Decorative Art

A piece of art can be decorative or collectable or both. A piece of decorative art is something that is solely intended to be displayed to compliment a room. A piece of collectable art is artwork that will likely maintain or increase in value. I've spoken with other artists and collectors who will judge and label artwork as purely decorative and I have sometimes begged to differ.

It seemed to me that artwork sometimes get pigeonholed. Not always, but it does happen. Sometimes artists will call a piece of artwork decorative if the creator's pieces were being acquired and used to decorate their home.

This does not mean the artwork is purely decorative. In fact, no one can be 100% sure that a piece of original artwork will always be purely decorative art.

Collecting and decorating with art is a very personal choice. An interior decorator may be mostly concerned with decorating or staging a home or room whereas an art collector or enthusiast may select artwork solely based on how collectible the piece is. Or, someone may decorate with collectable artwork. People often buy artwork based on emotion. Someone may fall in love with a print of an unknown because it evokes an emotion within them that is enjoyable.
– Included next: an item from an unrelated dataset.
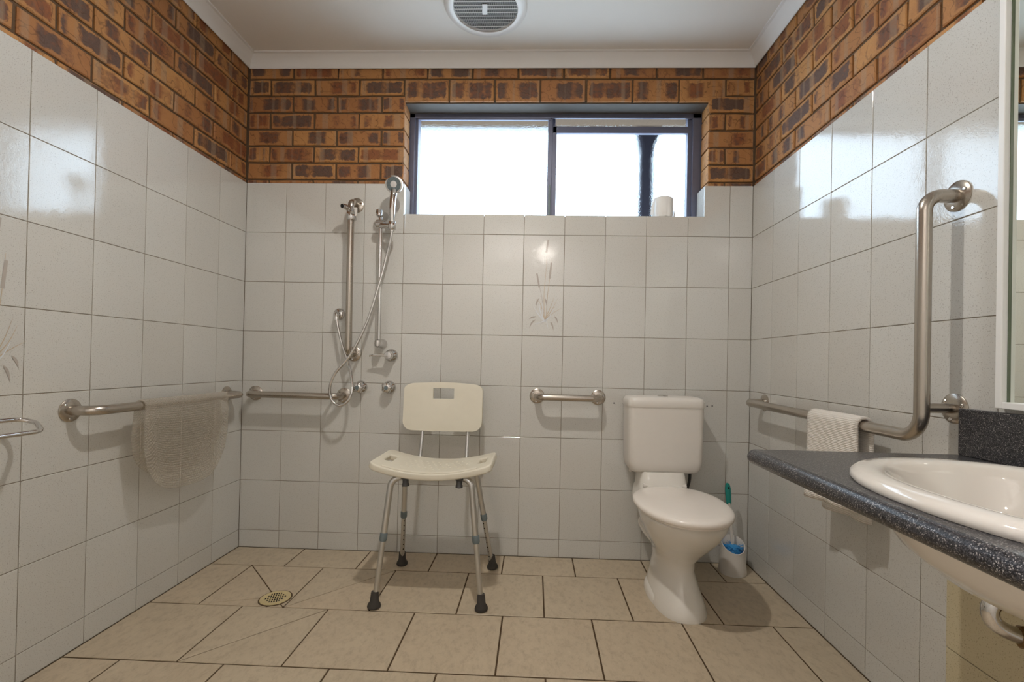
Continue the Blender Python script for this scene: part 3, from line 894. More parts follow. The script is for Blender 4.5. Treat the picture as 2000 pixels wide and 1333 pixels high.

Or it may match their couch.

original artwork - abstract painting - THE LAST CONTINENT by Osnat

Using artwork for purely decorative purposes is an art in and of itself. Staging a room can be tremendous joy. Rooms can be staged by color or theme. Rooms can be decorated to produce feelings of excitement, peace and calm, mindfulness, or any emotion including the bittersweet feelings of nostalgia. Decorating with art can help define a room's purpose.

Did you ever consider that the artist who creates the piece of art you love is a healer? Decorating with artwork is healing. Sitting in a room with a lovely piece of artwork to gaze at can quiet or excite the mind and stimulate the body's chemistry. Did you ever consider that artists are chemists? When we have feelings we release powerful hormones such as endorphins. The next time you consider adding a piece of artwork to your collection, think about how the piece makes you feel. Does it excite you? Does it make you feel at peace? Does it remind you of a fond memory? At this point, when one experiences the benefits of feeling good, collectability means little. When a piece can elicit both emotion and potential increase in value this is a bonus.